Do the humorous ecclesiastics and scholarly tutors who profess to understand Elia ever peep into that Essay called "Witches," or that other Essay called "A Child-Angel"? There are things here that are written for a very different circle. Certain sentences in "Dream-children," too, have a beauty that takes a natural man's breath completely away. Touches of far-off romance, terrible and wistful as "anonymous ballads," alternate with gestures of Rabelaisian humour, such as generous souls love. Elia's style is the only thing in English prose that can be called absolutely perfect. Compared with the rich, capricious, wilful, lingering by the way of Lamb's manner, Pater's is precise, demure and over-grave, Wilde's fantastic and over-provocative, Ruskin's intolerably rhetorical.
Into what other prose style could the magic of Shakespeare's "little touches" be drawn, or the high melancholy of Milton's imagery be led, without producing a frightful sense of the incongruous? He can quote them both—or any other great old master—and if it were not for the "inverted commas" we should not be aware of the insertion.
Elia cannot say anything, not the simplest thing, without giving it a turn, a twist, a lift, a lightness, a grace, that would redeem the very grease-spots on a scullion's apron!
There is no style in the world like it. Germany, France, Italy, Russia have no Charles Lamb. Their Flauberts and D'Annunzios belong to a different tribe. Even Turgenieff, just because he has to "get on with his story" cannot do precisely this.
Every single one of the "essays" and most of the "letters" can be read over and over again, and their cadences caressed as if they were living people's features. And they are living. They are as living as those Japanese Prints so maddening to some among us, or as the drawings of Lionardo. They also—in their place—are "pure line" to use the ardent modern slang, and unpolluted "imaginative suggestion."
The mistake our "aesthetes" made, these lovers of Egyptian dancers and Babylonian masks, is that they suppose the simplicity of Lamb's subjects debar him from the rare effects. Ah! They little know! He can take the wistfulness of children, and the quaint gestures of dead Comedians, and the fantasies of old worm-eated folios, and the shadows of sundials upon cloistered lawns, and the heartbreaking evasions of such as "can never know love" and out of these things he can make a music as piteous and lovely as Ophelia's songs. It is a curious indication of the lack of real poetic feeling in the feverish art-neophytes of our age that they should miss these things in Elia. One wonders if they have ever felt the remote translunar beauty that common faces and old, dim, pitiful things can wear sometimes. It would seem not. Like Herod the Tetrarch, they must have "Peacocks whose crying calls the rain, and the spreading of their tails brings down the Moon;" they must have "opals that burn with flame as cold as ice" and onyxes and amber and the tapestries of Tyre, The pansies that "are for thoughts" touch them not and the voices of the street-singers leave them cold.

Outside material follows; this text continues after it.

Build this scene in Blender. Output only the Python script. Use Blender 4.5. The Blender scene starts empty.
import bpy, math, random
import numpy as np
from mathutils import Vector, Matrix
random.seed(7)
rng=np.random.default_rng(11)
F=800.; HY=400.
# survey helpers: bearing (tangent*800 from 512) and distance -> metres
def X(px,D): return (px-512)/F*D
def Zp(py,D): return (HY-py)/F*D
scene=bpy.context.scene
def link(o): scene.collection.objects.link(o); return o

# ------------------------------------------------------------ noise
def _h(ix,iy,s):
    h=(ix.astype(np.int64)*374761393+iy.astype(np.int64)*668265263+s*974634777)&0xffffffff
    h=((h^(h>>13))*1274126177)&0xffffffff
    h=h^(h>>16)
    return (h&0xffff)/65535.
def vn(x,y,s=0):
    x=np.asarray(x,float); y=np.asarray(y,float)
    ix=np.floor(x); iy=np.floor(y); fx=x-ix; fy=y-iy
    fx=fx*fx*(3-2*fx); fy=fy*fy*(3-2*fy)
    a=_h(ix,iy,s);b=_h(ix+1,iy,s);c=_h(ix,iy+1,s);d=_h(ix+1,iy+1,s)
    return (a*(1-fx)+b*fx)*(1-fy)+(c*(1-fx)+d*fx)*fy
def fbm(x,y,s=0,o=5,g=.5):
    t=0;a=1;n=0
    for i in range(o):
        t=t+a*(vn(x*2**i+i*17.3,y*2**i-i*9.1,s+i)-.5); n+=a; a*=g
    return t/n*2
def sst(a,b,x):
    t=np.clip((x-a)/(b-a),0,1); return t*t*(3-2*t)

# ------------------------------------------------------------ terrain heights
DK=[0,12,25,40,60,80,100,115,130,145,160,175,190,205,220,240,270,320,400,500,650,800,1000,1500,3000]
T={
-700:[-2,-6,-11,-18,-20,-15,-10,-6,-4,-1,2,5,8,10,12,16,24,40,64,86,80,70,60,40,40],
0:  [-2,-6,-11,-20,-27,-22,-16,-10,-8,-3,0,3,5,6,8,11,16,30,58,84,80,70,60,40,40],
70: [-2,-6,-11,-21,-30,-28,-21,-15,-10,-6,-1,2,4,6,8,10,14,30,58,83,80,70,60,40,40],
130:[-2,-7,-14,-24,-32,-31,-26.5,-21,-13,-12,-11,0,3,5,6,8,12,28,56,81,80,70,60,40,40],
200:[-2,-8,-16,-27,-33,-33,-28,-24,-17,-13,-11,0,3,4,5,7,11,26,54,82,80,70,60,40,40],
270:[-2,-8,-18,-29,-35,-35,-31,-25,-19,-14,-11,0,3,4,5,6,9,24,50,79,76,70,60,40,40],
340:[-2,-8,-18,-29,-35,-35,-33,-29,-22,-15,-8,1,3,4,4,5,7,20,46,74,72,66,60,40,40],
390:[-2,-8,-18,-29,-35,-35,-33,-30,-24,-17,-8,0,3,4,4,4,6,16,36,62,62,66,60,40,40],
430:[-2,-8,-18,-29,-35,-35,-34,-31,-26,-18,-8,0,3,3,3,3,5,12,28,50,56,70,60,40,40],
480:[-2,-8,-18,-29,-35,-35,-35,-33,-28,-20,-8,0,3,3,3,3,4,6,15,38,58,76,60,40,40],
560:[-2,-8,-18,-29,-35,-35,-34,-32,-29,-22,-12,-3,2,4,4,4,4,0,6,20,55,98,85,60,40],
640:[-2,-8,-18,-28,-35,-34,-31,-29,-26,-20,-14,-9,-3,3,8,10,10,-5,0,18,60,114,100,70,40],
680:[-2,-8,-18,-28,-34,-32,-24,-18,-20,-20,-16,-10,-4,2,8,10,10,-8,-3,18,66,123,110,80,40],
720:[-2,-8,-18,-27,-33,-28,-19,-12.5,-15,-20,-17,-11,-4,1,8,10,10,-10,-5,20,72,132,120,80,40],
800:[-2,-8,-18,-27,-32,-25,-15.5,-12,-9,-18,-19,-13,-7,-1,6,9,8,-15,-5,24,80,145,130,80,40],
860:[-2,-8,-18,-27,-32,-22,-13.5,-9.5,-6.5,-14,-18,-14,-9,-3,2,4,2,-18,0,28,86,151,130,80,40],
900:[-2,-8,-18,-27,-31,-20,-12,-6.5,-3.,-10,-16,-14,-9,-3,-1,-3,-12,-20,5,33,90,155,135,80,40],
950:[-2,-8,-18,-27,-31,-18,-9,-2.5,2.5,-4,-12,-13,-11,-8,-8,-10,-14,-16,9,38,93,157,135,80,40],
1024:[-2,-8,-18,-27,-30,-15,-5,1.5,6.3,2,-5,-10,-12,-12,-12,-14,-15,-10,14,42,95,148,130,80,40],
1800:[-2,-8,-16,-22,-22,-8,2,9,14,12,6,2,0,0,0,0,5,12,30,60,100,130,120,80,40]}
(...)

It is precisely the lack of natural kindly humour in these people, who must always be clutching "cameos from Syracuse" between their fingers, which leads them, when the tension of the "gem-like flame" can be borne no more, into sheer garishness and brutality. One knows it so well, that particular tone; the tone of the jaded amorist, for whom "the unspeakable rural solitudes" and "the sweet security of streets" mean, both of them, boredom and desolation.
It is not their subtlety that makes them thus suffer; it is their lack of it. What? Is the poignant world-old play of poor mortal men and women, with their absurdities and excesses, their grotesque reserves and fantastic confessions, their advances and withdrawals, not interesting enough to serve? It serves sufficiently; it serves well enough, when genius takes it in hand. Perhaps, after all, it is that which is lacking.
Charles Lamb went through the world with many avoidances, but one thing he did not avoid—the innocence of unmitigated foolishness! He was able to give to the Simple Simons of this life that Rabelaisian touch of magnanimous understanding which makes even the leanest wits among us glow. He went through the world with strange timidities and no daring stride. He loitered in its by-alleys. He drifted through its Bazaars. He sat with the crowd in its Circuses. He lingered outside its churches. He ate his "pot of honey" among its graves. And as he went his way, irritable and freakish, wayward and arbitrary, he came, by chance, upon just those side-lights and intimations, those rumours and whispers, those figures traced on sand and dust and water, which, more than all the Law and the Prophets, draw near to the unuttered word.